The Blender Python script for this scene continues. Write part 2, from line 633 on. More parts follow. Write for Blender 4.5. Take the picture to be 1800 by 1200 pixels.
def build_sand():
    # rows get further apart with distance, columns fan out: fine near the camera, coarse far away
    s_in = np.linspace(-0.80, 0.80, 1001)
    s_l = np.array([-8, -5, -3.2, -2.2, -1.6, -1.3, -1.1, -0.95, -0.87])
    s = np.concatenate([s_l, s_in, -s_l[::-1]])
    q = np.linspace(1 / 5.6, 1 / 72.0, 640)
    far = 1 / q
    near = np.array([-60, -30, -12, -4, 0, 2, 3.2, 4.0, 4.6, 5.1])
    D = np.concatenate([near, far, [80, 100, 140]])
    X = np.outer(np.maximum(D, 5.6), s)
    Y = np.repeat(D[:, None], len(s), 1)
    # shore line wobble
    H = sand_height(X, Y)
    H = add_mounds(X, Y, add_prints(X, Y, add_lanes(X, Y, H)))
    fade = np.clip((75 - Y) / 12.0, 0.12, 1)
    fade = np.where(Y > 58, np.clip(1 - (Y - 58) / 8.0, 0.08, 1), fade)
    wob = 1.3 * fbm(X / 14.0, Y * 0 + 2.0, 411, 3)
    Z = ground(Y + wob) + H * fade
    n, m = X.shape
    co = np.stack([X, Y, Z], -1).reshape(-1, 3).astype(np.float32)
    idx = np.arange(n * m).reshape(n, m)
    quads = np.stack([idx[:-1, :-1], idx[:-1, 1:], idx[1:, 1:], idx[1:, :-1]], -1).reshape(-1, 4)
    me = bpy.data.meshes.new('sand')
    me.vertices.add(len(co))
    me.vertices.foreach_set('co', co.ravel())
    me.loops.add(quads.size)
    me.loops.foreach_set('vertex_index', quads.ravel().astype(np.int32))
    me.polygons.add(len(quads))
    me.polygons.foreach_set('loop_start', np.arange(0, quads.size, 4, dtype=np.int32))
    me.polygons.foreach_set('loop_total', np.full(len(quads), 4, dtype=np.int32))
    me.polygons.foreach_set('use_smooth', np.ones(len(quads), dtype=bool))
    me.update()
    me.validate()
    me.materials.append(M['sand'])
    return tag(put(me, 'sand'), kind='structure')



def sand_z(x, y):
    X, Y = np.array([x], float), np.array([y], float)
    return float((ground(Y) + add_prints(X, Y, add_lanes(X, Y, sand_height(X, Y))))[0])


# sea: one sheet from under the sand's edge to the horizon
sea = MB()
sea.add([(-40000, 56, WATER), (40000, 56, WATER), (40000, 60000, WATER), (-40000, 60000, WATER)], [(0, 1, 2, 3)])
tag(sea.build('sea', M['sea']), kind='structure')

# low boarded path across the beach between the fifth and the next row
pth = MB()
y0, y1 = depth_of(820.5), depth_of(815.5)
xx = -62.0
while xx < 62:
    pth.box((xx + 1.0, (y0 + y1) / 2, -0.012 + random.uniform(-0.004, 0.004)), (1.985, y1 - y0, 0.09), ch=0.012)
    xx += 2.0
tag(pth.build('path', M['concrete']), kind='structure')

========

__Required task__
Restate the listing exactly, starting at its first line and ending at the line where "return tag(put(me, 'sand'), kind='structure')" occurs; include both and no other lines.

__Exercise output__
The Blender Python script for this scene continues. Write part 2, from line 633 on. More parts follow. Write for Blender 4.5. Take the picture to be 1800 by 1200 pixels.
def build_sand():
    # rows get further apart with distance, columns fan out: fine near the camera, coarse far away
    s_in = np.linspace(-0.80, 0.80, 1001)
    s_l = np.array([-8, -5, -3.2, -2.2, -1.6, -1.3, -1.1, -0.95, -0.87])
    s = np.concatenate([s_l, s_in, -s_l[::-1]])
    q = np.linspace(1 / 5.6, 1 / 72.0, 640)
    far = 1 / q
    near = np.array([-60, -30, -12, -4, 0, 2, 3.2, 4.0, 4.6, 5.1])
    D = np.concatenate([near, far, [80, 100, 140]])
    X = np.outer(np.maximum(D, 5.6), s)
    Y = np.repeat(D[:, None], len(s), 1)
    # shore line wobble
    H = sand_height(X, Y)
    H = add_mounds(X, Y, add_prints(X, Y, add_lanes(X, Y, H)))
    fade = np.clip((75 - Y) / 12.0, 0.12, 1)
    fade = np.where(Y > 58, np.clip(1 - (Y - 58) / 8.0, 0.08, 1), fade)
    wob = 1.3 * fbm(X / 14.0, Y * 0 + 2.0, 411, 3)
    Z = ground(Y + wob) + H * fade
    n, m = X.shape
    co = np.stack([X, Y, Z], -1).reshape(-1, 3).astype(np.float32)
    idx = np.arange(n * m).reshape(n, m)
    quads = np.stack([idx[:-1, :-1], idx[:-1, 1:], idx[1:, 1:], idx[1:, :-1]], -1).reshape(-1, 4)
    me = bpy.data.meshes.new('sand')
    me.vertices.add(len(co))
    me.vertices.foreach_set('co', co.ravel())
    me.loops.add(quads.size)
    me.loops.foreach_set('vertex_index', quads.ravel().astype(np.int32))
    me.polygons.add(len(quads))
    me.polygons.foreach_set('loop_start', np.arange(0, quads.size, 4, dtype=np.int32))
    me.polygons.foreach_set('loop_total', np.full(len(quads), 4, dtype=np.int32))
    me.polygons.foreach_set('use_smooth', np.ones(len(quads), dtype=bool))
    me.update()
    me.validate()
    me.materials.append(M['sand'])
    return tag(put(me, 'sand'), kind='structure')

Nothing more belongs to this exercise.